Sur l'article 700 du Code de procédure civile et les dépens

La décision entreprise sera également infirmée de ces deux chefs. Les époux Soulé ainsi que la société Sofemo seront déboutés de leurs demandes fondées sur les dispositions de l'article 700 du Code de procédure civile. La SELARL MJ Synergie ès qualité de liquidateur judiciaire de la SARL Carolina supportera les dépens de première instance et d'appel.
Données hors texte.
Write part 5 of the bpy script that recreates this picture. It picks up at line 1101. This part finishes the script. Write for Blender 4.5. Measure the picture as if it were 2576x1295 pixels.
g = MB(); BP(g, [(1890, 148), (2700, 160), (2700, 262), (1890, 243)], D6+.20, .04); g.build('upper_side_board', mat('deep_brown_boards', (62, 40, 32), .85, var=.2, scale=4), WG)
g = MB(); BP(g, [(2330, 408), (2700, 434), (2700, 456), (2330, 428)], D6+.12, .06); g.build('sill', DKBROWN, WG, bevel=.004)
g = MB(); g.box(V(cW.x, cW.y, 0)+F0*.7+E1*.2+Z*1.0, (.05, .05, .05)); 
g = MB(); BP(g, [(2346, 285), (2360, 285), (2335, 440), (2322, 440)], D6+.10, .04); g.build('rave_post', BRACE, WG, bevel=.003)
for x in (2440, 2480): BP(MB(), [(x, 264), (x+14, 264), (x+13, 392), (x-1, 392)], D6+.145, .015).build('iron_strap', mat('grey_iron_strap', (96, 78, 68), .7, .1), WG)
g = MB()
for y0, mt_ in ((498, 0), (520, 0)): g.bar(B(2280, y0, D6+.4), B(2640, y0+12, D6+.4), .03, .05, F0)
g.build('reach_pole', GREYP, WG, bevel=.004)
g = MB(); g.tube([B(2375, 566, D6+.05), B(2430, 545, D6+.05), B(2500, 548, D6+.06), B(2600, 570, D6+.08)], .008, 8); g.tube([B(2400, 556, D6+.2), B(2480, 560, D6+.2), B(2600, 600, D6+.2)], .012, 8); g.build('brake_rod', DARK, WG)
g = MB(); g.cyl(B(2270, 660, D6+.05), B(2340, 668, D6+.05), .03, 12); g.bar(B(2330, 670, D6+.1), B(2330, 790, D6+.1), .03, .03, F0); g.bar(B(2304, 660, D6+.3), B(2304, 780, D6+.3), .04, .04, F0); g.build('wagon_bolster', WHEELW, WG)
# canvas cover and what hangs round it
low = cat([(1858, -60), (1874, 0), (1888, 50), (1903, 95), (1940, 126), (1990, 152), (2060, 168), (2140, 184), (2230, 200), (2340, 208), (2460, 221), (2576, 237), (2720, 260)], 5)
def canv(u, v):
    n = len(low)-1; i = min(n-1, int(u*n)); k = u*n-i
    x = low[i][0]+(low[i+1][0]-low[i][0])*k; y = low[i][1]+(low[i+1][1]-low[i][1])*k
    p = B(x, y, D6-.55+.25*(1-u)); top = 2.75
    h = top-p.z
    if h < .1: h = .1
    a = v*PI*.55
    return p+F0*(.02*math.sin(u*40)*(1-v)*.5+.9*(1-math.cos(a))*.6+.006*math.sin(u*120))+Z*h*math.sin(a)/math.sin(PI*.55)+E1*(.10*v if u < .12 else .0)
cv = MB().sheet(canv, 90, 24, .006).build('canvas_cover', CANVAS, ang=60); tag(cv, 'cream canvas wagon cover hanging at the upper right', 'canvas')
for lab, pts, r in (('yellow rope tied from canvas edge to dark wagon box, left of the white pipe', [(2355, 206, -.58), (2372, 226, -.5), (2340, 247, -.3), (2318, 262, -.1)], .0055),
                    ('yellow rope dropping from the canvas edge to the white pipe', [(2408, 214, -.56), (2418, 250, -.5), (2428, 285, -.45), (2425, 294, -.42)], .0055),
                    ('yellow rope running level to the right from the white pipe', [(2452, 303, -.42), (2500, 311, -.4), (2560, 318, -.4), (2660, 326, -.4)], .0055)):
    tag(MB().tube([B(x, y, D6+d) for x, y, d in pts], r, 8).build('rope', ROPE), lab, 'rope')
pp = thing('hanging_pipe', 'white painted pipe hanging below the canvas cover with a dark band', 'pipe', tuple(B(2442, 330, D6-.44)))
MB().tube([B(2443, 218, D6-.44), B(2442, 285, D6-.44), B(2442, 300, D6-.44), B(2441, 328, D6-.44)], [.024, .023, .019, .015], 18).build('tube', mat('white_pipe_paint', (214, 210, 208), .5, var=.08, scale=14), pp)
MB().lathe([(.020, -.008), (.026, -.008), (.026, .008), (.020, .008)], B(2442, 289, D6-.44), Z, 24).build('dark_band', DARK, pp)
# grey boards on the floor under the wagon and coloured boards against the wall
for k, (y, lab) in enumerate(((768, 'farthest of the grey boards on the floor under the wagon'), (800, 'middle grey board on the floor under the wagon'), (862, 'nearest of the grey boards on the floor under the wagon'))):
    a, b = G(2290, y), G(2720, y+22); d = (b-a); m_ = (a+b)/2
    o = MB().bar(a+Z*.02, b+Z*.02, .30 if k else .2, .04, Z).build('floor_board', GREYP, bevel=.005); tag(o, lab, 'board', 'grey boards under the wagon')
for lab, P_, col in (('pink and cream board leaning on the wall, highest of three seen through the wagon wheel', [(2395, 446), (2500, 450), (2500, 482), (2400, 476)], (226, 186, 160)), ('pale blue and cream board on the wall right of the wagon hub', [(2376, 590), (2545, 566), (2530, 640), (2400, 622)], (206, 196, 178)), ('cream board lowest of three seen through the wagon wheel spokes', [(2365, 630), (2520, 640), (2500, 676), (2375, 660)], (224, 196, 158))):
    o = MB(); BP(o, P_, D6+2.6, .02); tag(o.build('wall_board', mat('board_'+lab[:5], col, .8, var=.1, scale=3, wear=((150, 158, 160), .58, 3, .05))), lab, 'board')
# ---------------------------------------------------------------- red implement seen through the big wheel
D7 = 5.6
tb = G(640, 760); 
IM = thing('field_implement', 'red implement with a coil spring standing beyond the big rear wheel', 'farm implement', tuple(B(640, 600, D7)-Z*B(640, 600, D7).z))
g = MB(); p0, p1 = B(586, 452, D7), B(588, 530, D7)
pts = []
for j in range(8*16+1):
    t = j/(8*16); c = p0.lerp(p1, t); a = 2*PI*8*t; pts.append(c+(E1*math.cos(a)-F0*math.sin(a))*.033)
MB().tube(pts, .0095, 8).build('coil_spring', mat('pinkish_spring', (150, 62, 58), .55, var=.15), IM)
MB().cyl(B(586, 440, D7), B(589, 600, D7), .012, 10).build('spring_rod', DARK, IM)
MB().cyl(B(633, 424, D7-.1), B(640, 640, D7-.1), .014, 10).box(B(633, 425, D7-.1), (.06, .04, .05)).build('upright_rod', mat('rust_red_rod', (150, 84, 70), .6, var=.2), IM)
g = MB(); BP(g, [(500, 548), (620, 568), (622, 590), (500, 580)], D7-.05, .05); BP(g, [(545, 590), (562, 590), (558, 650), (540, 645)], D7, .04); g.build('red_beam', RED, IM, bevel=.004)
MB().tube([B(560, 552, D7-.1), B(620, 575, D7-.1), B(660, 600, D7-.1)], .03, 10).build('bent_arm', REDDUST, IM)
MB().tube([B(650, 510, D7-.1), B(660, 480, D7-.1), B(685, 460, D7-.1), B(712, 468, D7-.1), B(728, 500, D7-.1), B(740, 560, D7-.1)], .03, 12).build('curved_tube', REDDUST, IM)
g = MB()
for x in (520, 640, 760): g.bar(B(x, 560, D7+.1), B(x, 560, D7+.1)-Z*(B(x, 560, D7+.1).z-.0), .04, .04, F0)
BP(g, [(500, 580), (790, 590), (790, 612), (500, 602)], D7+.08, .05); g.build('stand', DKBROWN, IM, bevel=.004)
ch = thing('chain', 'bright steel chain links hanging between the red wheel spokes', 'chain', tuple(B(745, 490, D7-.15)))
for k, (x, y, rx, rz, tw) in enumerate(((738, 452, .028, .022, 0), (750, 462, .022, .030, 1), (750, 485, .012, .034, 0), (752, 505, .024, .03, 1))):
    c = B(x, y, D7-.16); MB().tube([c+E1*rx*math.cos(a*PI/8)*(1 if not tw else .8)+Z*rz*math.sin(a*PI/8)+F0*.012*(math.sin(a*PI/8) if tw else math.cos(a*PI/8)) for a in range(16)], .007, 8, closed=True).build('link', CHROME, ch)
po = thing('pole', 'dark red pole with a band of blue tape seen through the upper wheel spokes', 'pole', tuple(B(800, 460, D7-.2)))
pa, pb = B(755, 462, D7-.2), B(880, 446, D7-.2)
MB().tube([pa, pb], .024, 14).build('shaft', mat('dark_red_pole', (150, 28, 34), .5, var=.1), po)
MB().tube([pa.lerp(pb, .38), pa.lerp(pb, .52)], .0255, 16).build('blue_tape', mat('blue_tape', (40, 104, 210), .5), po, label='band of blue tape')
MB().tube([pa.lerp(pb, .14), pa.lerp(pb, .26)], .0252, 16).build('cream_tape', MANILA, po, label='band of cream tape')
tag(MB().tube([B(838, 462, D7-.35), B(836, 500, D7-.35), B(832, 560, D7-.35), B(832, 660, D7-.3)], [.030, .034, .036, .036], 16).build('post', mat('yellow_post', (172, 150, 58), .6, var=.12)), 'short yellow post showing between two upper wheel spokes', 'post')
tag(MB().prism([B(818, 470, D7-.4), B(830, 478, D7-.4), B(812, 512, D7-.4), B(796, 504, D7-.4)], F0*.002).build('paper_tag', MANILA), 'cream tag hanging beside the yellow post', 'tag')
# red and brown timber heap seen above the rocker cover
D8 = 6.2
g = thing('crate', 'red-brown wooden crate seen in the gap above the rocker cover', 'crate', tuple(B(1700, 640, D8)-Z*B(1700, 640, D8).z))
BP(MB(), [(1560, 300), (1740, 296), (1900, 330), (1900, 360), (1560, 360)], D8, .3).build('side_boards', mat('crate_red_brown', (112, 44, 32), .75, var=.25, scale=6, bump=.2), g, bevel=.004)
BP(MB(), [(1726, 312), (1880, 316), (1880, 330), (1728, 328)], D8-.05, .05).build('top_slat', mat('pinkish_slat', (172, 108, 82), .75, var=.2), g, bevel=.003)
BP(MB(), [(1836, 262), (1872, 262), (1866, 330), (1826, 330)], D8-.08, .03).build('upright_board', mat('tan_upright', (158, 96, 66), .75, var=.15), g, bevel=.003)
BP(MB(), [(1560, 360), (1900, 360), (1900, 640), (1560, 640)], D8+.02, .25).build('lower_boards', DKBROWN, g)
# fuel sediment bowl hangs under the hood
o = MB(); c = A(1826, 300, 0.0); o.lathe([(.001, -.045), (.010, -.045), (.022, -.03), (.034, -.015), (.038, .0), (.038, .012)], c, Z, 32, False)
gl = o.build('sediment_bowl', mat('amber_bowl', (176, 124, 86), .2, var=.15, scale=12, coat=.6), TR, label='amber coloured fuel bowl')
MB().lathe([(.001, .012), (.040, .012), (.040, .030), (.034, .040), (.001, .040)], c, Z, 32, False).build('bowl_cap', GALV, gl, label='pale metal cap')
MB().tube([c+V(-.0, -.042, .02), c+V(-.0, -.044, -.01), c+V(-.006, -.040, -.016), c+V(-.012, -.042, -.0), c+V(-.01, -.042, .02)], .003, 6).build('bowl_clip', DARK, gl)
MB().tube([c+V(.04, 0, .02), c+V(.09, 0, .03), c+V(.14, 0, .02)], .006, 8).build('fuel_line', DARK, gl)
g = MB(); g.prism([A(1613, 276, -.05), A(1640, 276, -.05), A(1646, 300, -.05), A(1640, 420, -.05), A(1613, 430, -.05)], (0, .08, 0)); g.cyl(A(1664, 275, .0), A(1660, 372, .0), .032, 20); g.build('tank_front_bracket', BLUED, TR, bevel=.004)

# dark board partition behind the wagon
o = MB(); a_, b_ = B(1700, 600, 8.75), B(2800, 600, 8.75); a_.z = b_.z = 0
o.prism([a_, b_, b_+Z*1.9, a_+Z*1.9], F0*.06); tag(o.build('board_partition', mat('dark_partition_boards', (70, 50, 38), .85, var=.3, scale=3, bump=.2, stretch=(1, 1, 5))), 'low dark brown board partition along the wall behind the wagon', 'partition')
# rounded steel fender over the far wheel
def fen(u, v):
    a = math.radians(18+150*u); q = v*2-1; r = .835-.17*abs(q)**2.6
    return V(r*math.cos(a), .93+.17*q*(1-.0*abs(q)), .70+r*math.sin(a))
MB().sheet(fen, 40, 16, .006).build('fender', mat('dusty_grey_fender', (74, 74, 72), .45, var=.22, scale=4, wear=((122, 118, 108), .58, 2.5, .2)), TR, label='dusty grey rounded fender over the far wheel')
Par ces motifs, LA COUR, statuant publiquement, par arrêt rendu par défaut, Infirme le jugement du tribunal de grande instance du Havre rendu le 15 janvier 2015 en toutes ses dispositions, Statuant à nouveau des chefs infirmés et y ajoutant, Prononce l'annulation du contrat signé le 7 novembre 2010 entre Jean-Louis Soulé et Isabelle Auger épouse Soulé, d'une part et la société Carolina, d'autre part, portant sur la fourniture et la pose de panneaux photovoltaïques, Dit que les époux Soulé devront restituer à la SARL MJ Synergie, es qualité de liquidateur de la société Carolina les panneaux photovoltaïques litigieux, à charge pour celle-ci de les déposer et de les enlever dans un délai de deux mois suivant la signification de l'arrêt, délai à partir duquel les époux Soulé seront autorisés à mettre en décharge publique lesdits panneaux, à défaut de leur reprise par la SELARL MJ Synergie, Fixe la créance des époux Soulé au passif de la société Carolina, à la somme de 24 500 euro, Dit que le contrat de crédit accessoire intervenu entre les époux Soulé et la société Sofemo est annulé de plein droit, Déboute les époux Soulé de leurs demandes à l'encontre de Sofemo en remboursement des mensualités versées, Condamne les époux Soulé à rembourser à la société Sofemo la somme de 24 500 euro correspondant au capital prêté, dont à déduire les remboursements déjà effectués Déboute les époux Soulé ainsi que la société Sofemo de leurs demandes fondées sur l'article 700 du Code de procédure civile, Condamne la SELARL MJ Synergie ès qualité de liquidateur judiciaire de la SARL Carolina aux dépens de première instance et d'appel, avec droit de recouvrement direct au profit des avocats en ayant fait la demande conformément aux dispositions de l'article 699 du Code de procédure civile.